STORED DATA:
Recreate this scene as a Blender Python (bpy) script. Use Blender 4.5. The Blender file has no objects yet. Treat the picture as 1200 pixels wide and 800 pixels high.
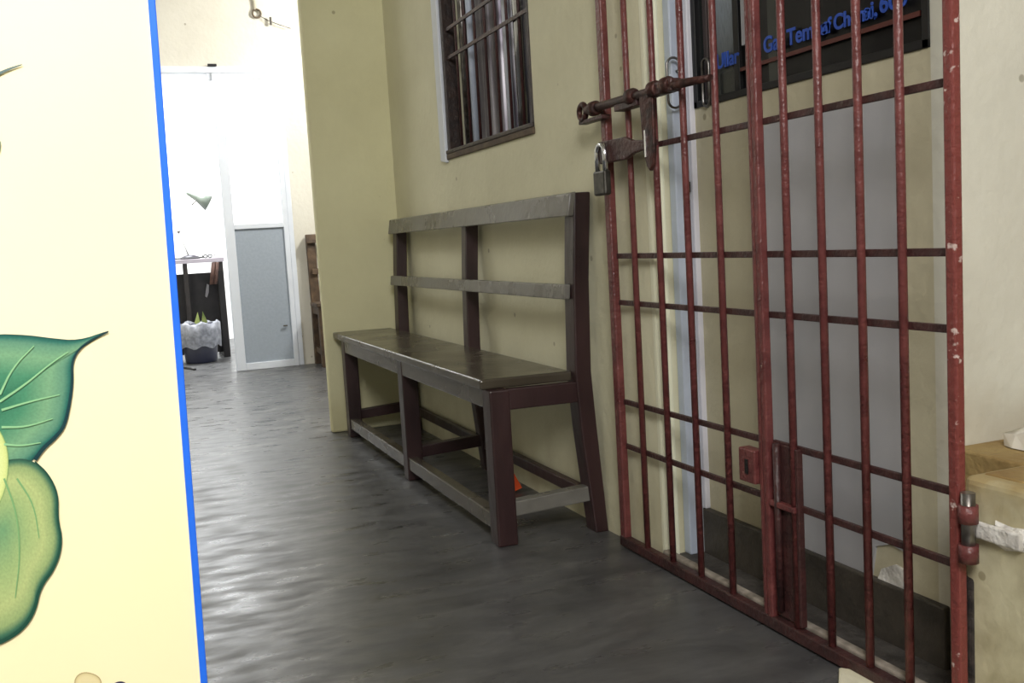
import bpy, bmesh, math, random
from mathutils import Vector, Matrix
random.seed(7)
C = bpy.context.scene.collection
PI = math.pi

# ------------------------------------------------------------------ helpers
def lin(c):
    return tuple(((v/255)/12.92 if v/255 <= .04045 else ((v/255+.055)/1.055)**2.4) for v in c) + (1,)

def mat(name, col, rough=.6, metal=0, var=.0, scale=8, bump=0, bscale=60, spec=.5, emit=None, es=0, trans=0, alpha=1,
        col2=None, stretch=(1, 1, 1), rvar=0, coat=0):
    m = bpy.data.materials.new(name); m.use_nodes = True
    nt = m.node_tree; b = nt.nodes['Principled BSDF']
    b.inputs['Base Color'].default_value = lin(col); b.inputs['Roughness'].default_value = rough
    b.inputs['Metallic'].default_value = metal; b.inputs['Specular IOR Level'].default_value = spec
    b.inputs['Transmission Weight'].default_value = trans; b.inputs['Alpha'].default_value = alpha
    b.inputs['Coat Weight'].default_value = coat
    if emit: b.inputs['Emission Color'].default_value = lin(emit); b.inputs['Emission Strength'].default_value = es
    tc = nt.nodes.new('ShaderNodeTexCoord'); mp = nt.nodes.new('ShaderNodeMapping')
    mp.inputs['Scale'].default_value = stretch; nt.links.new(tc.outputs['Object'], mp.inputs['Vector'])
    if var or col2 or rvar:
        n = nt.nodes.new('ShaderNodeTexNoise'); n.inputs['Scale'].default_value = scale; n.inputs['Detail'].default_value = 6
        nt.links.new(mp.outputs[0], n.inputs['Vector'])
        if var or col2:
            r = nt.nodes.new('ShaderNodeValToRGB'); r.color_ramp.elements[0].position = .35; r.color_ramp.elements[1].position = .68
            c = lin(col); d = lin(col2) if col2 else tuple(v*(1-var) for v in c[:3])+(1,)
            r.color_ramp.elements[0].color = d; r.color_ramp.elements[1].color = c
            nt.links.new(n.outputs['Fac'], r.inputs[0]); nt.links.new(r.outputs[0], b.inputs['Base Color'])
        if rvar:
            mr = nt.nodes.new('ShaderNodeMapRange'); mr.inputs[1].default_value = .3; mr.inputs[2].default_value = .7
            mr.inputs[3].default_value = max(.03, rough-rvar); mr.inputs[4].default_value = min(1, rough+rvar)
            nt.links.new(n.outputs['Fac'], mr.inputs[0]); nt.links.new(mr.outputs[0], b.inputs['Roughness'])
    if bump:
        n2 = nt.nodes.new('ShaderNodeTexNoise'); n2.inputs['Scale'].default_value = bscale; n2.inputs['Detail'].default_value = 4
        nt.links.new(mp.outputs[0], n2.inputs['Vector'])
        bp = nt.nodes.new('ShaderNodeBump'); bp.inputs['Strength'].default_value = bump; bp.inputs['Distance'].default_value = .01
        nt.links.new(n2.outputs['Fac'], bp.inputs['Height']); nt.links.new(bp.outputs[0], b.inputs['Normal'])
    return m

class MB:
    def __init__(s): s.bm = bmesh.new()
    def box(s, x0, x1, y0, y1, z0, z1):
        v = [s.bm.verts.new((x, y, z)) for x in (x0, x1) for y in (y0, y1) for z in (z0, z1)]
        for f in ((0,1,3,2),(4,6,7,5),(0,4,5,1),(2,3,7,6),(0,2,6,4),(1,5,7,3)): s.bm.faces.new([v[i] for i in f])
        return s
    def prism(s, pts, axis, a, b):
        # pts: 2-D outline in the two other axes, extruded along axis from a to b
        def P(p, q):
            l = list(p); l.insert(axis, q); return l
        A = [s.bm.verts.new(P(p, a)) for p in pts]; Bv = [s.bm.verts.new(P(p, b)) for p in pts]
        n = len(pts)
        s.bm.faces.new(A); s.bm.faces.new(Bv[::-1])
        for i in range(n): s.bm.faces.new((A[i], Bv[i], Bv[(i+1) % n], A[(i+1) % n]))
        return s
    def tube(s, pts, r, n=12, closed=False, rs=None, cap=True):
        pts = [Vector(p) for p in pts]; m = len(pts); rings = []
        up = None
        for i, p in enumerate(pts):
            if closed: d = (pts[(i+1) % m]-pts[i-1]).normalized()
            else: d = (pts[min(i+1, m-1)]-pts[max(i-1, 0)]).normalized()
            if up is None: up = Vector((0,0,1)) if abs(d.z) < .9 else Vector((1,0,0))
            u = (up - d*up.dot(d)).normalized(); w = d.cross(u); up = u
            rr = rs[i] if rs else r
            rings.append([s.bm.verts.new(p+(u*math.cos(2*PI*k/n)+w*math.sin(2*PI*k/n))*rr) for k in range(n)])
        for i in range(m if closed else m-1):
            a, b = rings[i], rings[(i+1) % m]
            for k in range(n):
                f = s.bm.faces.new((a[k], a[(k+1) % n], b[(k+1) % n], b[k])); f.smooth = True
        if not closed and cap: s.bm.faces.new(rings[0][::-1]); s.bm.faces.new(rings[-1])
        return s
    def lathe(s, prof, c, n=28, M=None):
        M = M or Matrix()
        rings = [[s.bm.verts.new(Vector(c)+M.to_3x3() @ Vector((r*math.cos(2*PI*k/n), r*math.sin(2*PI*k/n), z))) for k in range(n)] for r, z in prof]
        for a, b in zip(rings, rings[1:]):
            for k in range(n):
                f = s.bm.faces.new((a[k], a[(k+1) % n], b[(k+1) % n], b[k])); f.smooth = True
        return s
    def build(s, name, m, parent=None, bev=0, segs=2):
        bmesh.ops.recalc_face_normals(s.bm, faces=s.bm.faces)
        if parent is not None:
            r = parent
            while r.parent: r = r.parent
            if not r.get('_local'): bmesh.ops.translate(s.bm, verts=s.bm.verts, vec=-r.location)
        me = bpy.data.meshes.new(name); s.bm.to_mesh(me); s.bm.free()
        o = bpy.data.objects.new(name, me); C.objects.link(o); me.materials.append(m)
        if parent is not None: o.parent = parent
        if bev:
            b = o.modifiers.new('bevel', 'BEVEL'); b.width = bev; b.segments = segs; b.limit_method = 'ANGLE'; b.angle_limit = .6
        return o

def tag(o, label=None, cat=None, group=None, kind=None):
    for k, v in (('label', label), ('category', cat), ('group', group), ('kind', kind)):
        if v: o[k] = v
    return o
def thing(name, loc, label, cat, group=None, rz=0, local=False):
    o = bpy.data.objects.new(name, None); C.objects.link(o); o.location = loc; o.rotation_euler.z = rz
    o.empty_display_size = .05
    if local: o['_local'] = 1
    return tag(o, label, cat, group)
def struct(o): o['kind'] = 'structure'; return o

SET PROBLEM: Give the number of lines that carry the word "objects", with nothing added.

RESPONSE FOR THIS EXERCISE: 3